start RECORD EXTRACTS

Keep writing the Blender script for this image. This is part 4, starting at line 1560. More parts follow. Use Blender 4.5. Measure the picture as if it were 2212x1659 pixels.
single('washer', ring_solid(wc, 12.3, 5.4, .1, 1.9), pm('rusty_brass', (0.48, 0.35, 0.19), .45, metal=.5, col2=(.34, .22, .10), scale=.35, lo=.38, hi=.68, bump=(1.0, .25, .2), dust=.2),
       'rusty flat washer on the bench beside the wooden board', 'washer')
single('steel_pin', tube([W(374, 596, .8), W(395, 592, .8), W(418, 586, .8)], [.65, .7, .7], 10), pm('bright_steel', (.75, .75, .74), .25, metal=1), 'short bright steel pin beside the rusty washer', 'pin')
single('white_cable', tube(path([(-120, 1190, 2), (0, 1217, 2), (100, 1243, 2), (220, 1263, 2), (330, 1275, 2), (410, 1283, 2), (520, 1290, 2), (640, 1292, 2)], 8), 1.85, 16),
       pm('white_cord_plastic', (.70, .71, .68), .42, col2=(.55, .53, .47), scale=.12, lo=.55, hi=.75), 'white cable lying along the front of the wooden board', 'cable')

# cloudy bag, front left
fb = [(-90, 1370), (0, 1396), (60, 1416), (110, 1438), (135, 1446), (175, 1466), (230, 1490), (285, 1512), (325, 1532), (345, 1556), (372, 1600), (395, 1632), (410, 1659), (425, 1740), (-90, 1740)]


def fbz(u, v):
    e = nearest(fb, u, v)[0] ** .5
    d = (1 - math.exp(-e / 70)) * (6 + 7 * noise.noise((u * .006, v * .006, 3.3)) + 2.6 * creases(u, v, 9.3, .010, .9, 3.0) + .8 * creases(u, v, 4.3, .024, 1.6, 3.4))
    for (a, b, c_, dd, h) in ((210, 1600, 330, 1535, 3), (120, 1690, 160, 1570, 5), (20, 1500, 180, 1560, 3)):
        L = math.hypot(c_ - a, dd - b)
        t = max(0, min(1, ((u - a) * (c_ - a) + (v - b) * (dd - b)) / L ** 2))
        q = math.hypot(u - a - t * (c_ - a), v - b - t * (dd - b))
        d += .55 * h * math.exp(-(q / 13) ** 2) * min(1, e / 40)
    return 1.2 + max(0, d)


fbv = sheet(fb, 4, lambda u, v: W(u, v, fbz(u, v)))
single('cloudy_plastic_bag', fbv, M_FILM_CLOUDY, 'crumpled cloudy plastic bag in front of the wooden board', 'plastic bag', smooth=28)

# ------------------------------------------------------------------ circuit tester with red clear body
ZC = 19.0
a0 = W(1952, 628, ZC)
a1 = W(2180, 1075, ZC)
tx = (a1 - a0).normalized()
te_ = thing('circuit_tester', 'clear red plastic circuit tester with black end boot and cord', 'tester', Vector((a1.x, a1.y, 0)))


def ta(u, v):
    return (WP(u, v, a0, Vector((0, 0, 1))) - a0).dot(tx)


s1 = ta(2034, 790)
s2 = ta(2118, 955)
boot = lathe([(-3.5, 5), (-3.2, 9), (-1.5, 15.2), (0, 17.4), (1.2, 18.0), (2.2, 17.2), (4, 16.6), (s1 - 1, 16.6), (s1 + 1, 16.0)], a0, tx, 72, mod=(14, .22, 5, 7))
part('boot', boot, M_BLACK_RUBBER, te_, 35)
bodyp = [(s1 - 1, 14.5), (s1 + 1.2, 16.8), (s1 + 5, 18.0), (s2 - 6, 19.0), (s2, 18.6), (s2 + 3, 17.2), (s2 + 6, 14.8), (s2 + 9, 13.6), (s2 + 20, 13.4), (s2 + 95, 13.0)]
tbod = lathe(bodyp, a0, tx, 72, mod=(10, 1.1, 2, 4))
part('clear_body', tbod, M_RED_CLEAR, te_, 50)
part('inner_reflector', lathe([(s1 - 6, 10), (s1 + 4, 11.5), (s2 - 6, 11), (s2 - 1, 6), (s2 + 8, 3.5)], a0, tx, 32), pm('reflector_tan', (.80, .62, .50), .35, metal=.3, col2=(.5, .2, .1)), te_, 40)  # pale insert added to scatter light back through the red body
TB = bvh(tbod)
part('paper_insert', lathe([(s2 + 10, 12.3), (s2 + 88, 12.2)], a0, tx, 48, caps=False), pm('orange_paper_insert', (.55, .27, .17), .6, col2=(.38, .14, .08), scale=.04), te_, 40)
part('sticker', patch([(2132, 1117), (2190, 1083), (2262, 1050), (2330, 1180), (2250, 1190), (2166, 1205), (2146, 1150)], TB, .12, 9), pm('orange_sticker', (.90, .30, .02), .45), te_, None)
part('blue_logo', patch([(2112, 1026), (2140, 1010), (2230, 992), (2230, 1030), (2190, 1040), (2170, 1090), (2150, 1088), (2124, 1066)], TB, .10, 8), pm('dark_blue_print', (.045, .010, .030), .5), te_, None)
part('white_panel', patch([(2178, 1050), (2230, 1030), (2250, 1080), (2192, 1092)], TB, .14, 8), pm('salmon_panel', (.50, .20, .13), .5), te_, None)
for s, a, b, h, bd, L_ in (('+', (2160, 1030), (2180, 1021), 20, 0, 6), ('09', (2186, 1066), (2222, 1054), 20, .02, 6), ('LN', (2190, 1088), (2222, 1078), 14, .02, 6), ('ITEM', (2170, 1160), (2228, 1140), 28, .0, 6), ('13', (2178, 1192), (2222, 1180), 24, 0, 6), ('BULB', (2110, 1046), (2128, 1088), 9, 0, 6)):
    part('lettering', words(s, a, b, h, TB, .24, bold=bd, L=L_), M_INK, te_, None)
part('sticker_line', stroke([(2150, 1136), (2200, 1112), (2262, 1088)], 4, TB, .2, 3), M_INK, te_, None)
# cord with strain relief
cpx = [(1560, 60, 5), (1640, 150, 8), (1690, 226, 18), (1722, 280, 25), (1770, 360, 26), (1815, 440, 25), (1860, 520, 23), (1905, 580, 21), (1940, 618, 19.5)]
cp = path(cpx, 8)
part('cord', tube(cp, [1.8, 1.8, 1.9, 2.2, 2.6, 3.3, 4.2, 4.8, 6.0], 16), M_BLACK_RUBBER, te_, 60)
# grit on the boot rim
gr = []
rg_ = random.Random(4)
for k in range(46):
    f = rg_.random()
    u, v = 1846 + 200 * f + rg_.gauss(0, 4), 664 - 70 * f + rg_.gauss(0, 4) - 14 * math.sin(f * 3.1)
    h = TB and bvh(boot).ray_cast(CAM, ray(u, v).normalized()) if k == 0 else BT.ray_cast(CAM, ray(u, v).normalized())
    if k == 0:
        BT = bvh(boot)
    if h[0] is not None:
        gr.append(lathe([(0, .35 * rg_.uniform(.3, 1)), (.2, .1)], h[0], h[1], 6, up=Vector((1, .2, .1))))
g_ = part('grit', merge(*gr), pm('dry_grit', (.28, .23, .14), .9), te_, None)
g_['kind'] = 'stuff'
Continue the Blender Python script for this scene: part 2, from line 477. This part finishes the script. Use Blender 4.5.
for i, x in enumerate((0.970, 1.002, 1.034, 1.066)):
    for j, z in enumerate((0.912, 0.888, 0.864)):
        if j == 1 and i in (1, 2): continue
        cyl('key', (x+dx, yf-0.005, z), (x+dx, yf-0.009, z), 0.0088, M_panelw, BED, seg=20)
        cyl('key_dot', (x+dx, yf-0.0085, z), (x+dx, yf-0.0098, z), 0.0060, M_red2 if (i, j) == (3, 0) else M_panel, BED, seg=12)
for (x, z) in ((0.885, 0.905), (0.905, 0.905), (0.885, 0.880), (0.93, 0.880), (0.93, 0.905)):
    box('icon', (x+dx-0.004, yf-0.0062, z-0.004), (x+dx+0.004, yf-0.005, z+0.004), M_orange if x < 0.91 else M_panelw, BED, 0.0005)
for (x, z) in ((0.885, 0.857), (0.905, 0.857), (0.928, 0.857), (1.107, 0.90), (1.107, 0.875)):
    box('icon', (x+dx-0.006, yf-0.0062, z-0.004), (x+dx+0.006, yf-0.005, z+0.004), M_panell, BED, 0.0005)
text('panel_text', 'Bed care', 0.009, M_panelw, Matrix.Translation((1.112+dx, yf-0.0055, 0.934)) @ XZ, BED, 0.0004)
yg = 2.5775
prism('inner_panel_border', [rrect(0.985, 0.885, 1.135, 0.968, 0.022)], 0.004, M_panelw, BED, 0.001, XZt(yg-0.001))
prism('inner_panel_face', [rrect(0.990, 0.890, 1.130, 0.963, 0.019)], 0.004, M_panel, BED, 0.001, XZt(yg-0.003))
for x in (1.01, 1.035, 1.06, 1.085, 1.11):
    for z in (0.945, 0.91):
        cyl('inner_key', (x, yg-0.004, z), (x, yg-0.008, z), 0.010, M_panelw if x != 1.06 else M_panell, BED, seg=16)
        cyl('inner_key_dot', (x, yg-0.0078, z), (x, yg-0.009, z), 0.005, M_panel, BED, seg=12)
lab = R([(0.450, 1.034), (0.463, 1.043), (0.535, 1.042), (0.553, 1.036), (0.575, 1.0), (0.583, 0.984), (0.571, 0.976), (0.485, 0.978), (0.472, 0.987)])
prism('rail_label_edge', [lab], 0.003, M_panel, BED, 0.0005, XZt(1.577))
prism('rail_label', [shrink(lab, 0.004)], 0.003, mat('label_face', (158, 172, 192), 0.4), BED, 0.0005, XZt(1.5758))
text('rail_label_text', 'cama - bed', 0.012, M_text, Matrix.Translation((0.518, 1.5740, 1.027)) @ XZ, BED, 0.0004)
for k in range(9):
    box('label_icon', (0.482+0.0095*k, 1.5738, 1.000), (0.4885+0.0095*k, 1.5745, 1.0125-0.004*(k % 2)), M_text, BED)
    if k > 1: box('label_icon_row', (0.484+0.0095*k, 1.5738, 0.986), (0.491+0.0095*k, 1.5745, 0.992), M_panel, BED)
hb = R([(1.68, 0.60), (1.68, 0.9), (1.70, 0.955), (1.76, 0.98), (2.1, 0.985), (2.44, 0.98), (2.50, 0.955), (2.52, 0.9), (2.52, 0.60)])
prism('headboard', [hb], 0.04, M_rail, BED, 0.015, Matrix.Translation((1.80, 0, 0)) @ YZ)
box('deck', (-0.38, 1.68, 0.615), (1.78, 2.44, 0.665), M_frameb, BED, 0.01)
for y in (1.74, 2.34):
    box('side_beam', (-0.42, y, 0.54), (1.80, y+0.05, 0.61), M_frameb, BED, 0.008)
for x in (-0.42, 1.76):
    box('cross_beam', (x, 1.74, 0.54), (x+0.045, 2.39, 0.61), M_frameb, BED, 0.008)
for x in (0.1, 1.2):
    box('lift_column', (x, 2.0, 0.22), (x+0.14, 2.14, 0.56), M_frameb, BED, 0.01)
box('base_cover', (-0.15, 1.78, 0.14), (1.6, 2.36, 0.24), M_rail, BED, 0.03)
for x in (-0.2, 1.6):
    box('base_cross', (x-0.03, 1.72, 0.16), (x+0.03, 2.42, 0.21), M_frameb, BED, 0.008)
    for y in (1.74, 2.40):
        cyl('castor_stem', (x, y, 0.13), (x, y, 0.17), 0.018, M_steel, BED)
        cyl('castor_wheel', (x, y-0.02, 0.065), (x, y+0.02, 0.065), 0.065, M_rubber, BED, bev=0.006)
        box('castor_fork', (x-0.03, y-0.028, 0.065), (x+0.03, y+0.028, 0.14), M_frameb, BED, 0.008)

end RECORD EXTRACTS

▸ **GIVEN PROBLEM**
Your task is to quote, without any alteration, the lines running from the top of the records to the line that holds "wooden board', 'cable')", both included.

▸ **CORRECT RESULT**
Keep writing the Blender script for this image. This is part 4, starting at line 1560. More parts follow. Use Blender 4.5. Measure the picture as if it were 2212x1659 pixels.
single('washer', ring_solid(wc, 12.3, 5.4, .1, 1.9), pm('rusty_brass', (0.48, 0.35, 0.19), .45, metal=.5, col2=(.34, .22, .10), scale=.35, lo=.38, hi=.68, bump=(1.0, .25, .2), dust=.2),
       'rusty flat washer on the bench beside the wooden board', 'washer')
single('steel_pin', tube([W(374, 596, .8), W(395, 592, .8), W(418, 586, .8)], [.65, .7, .7], 10), pm('bright_steel', (.75, .75, .74), .25, metal=1), 'short bright steel pin beside the rusty washer', 'pin')
single('white_cable', tube(path([(-120, 1190, 2), (0, 1217, 2), (100, 1243, 2), (220, 1263, 2), (330, 1275, 2), (410, 1283, 2), (520, 1290, 2), (640, 1292, 2)], 8), 1.85, 16),
       pm('white_cord_plastic', (.70, .71, .68), .42, col2=(.55, .53, .47), scale=.12, lo=.55, hi=.75), 'white cable lying along the front of the wooden board', 'cable')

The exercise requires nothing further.